_Short task:_ Return the number of lines that contain the word "objects", and return nothing else.

_Task input:_
☆ ☆ ☆ ☆

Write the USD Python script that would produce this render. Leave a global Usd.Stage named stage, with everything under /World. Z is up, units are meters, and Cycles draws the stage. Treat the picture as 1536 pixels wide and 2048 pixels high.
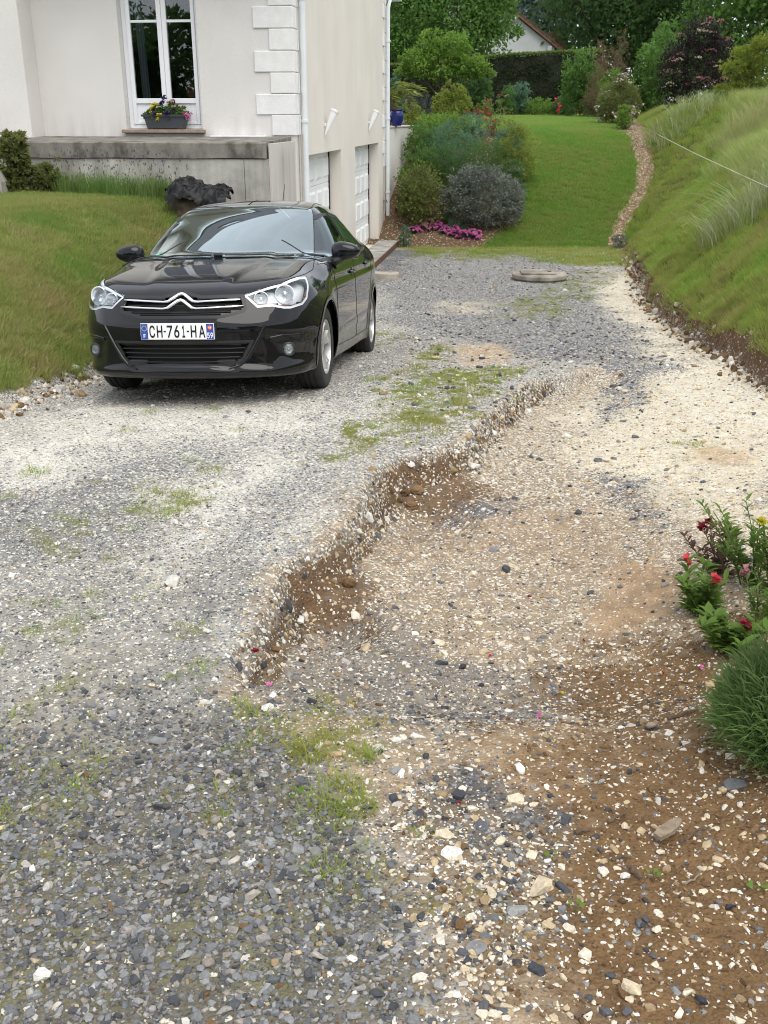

☆ ☆ ☆ ☆

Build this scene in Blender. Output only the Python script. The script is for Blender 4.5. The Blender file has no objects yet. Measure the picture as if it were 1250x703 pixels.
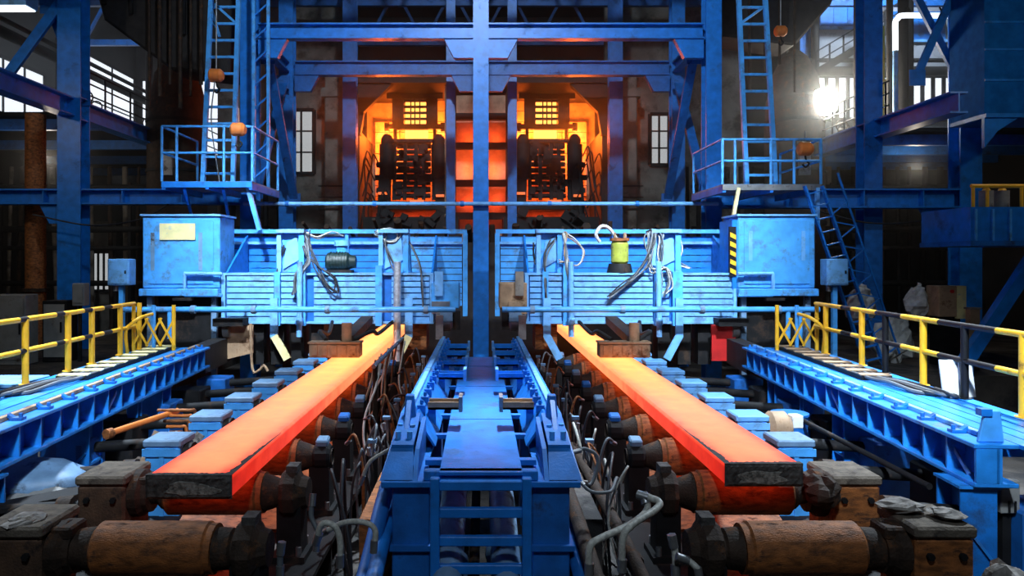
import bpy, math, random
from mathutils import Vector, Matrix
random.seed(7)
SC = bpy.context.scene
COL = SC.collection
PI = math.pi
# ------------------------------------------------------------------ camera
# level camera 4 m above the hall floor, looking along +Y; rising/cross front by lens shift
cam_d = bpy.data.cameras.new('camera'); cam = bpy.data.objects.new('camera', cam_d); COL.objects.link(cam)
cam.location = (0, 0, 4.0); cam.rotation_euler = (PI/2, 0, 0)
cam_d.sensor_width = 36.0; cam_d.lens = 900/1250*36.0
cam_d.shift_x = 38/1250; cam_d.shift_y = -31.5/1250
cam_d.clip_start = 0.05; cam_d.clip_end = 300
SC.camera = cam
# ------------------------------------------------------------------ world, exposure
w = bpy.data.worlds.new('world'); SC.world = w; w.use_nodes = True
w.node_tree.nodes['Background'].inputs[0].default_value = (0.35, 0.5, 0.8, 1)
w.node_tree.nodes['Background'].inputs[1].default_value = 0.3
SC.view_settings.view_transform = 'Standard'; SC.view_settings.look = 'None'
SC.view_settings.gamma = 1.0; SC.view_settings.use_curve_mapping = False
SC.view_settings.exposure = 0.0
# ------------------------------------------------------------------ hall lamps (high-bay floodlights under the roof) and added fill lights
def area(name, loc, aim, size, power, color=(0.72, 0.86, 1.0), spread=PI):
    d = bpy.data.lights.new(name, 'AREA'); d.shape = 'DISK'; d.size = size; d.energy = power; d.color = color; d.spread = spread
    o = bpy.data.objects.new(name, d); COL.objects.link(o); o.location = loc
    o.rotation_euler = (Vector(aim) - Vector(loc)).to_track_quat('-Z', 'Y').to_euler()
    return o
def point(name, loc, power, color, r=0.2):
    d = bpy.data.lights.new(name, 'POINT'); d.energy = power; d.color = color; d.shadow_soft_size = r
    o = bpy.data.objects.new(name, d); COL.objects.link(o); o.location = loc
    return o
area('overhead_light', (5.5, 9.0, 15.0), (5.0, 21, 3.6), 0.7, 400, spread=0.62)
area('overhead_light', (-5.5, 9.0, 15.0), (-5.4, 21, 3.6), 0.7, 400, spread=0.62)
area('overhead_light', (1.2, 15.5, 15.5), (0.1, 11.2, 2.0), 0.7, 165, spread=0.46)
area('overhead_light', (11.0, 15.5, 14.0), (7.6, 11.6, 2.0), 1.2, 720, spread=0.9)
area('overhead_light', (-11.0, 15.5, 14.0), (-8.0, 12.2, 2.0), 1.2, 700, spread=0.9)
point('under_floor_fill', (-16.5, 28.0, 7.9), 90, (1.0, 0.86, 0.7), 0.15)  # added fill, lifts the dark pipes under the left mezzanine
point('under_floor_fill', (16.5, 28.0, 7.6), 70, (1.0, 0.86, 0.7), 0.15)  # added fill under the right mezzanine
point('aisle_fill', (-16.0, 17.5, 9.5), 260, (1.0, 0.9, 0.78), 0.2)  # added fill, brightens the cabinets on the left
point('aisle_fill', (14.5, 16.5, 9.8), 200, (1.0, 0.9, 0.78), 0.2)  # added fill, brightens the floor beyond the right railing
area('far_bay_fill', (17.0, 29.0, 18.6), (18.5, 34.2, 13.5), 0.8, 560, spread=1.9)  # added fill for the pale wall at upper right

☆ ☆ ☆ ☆

_Reply to the task:_ 4